When it comes to the environment, mere good intentions are not enough. We have to evaluate “green” practices for their true effectiveness. That is the basic premise behind Todd Myers’ new book, Eco-Fads: How the Rise of Trendy Environmentalism Is Harming the Environment” (now available at Amazon.com or the Washington Policy Center website, hardcover $26.95, Kindle $9.95).

As the title suggests, Myers’ book calls attention to “eco-fads” that are simply trends currently in vogue that purport to address environmental dilemmas. His book brings an honest perspective on green accountability to the existing volatile discussion on energy and environment issues.

Myers’ book can be defined by what it is not. It is not a conspiracy-theory book. It does not try to debate the science behind climate change. It is not political-insider baseball.  Anybody who wants to help the environment will benefit by reading “Eco-Fads.”

Some would argue that if you truly loved the environment, you’d spend unlimited money on green policies. But there is an issue beyond just money here: eco-fads are often not so eco-friendly after all. Myers explains that simply spending money on anything labeled green is not necessarily environmentally friendly. Consider:

  1. We understand that we should conserve resources and avoid waste. Wasting money is wasting resources.
  2. Money wasted on bad ideas is money we can’t spend on effective ideas. And it detracts from solving real problems.
  3. Often these plans backfire and aren’t actually environmentally friendly after all. This is the signature of an eco-fad.

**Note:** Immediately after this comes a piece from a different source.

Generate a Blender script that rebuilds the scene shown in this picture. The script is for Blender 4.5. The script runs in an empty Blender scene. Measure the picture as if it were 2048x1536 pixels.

Myers goes into detail with examples of eco-fads in areas diverse as forestry, energy production, climate, and lifestyles. For example, in forestry, green certification systems can be somewhat arbitrary and actually penalize green practices. In energy, saving one ton of carbon only costs $20 on the European market, so a carbon-reduction project that costs $300 per ton of carbon reduced is wasting 90% of the funds. Subsidies may sound enticing, but they can encourage gaming the system via environmentally-poor behavior like shipping biofuels around the world just to collect a subsidy. And “buy local” isn’t necessarily greener because transportation is only 11 percent of CO2 emissions for food production.

Diving deeply into each issue and avoiding shallow politicized talking points, Myers explains why well-intentioned, rational people in business, politics, the media, and even science would succumb to an eco-fad.

Fortunately, Myers also offers solutions. He’s careful to emphasize that not all environmental policies are eco-fads. For example, windmills can be cost effective in certain scenarios in the right regions. A smart grid can help consumers shift energy consumption off peak usage where it is more environmentally-friendly to produce. And he shows how to avoid eco-fads by asking the hard questions:

  1. Efficiency: “Is that the best way to spend the money to accomplish that goal?”
  2. Accountability: “How well did the green program actually deliver on its promises?”
  3. Opportunity cost: “How much did that green job cost to create? And where did the money come from? How many jobs were lost to extract those funds?”

“Eco-Fads” is a must-read book for anybody who wants to be part of the environmental solution.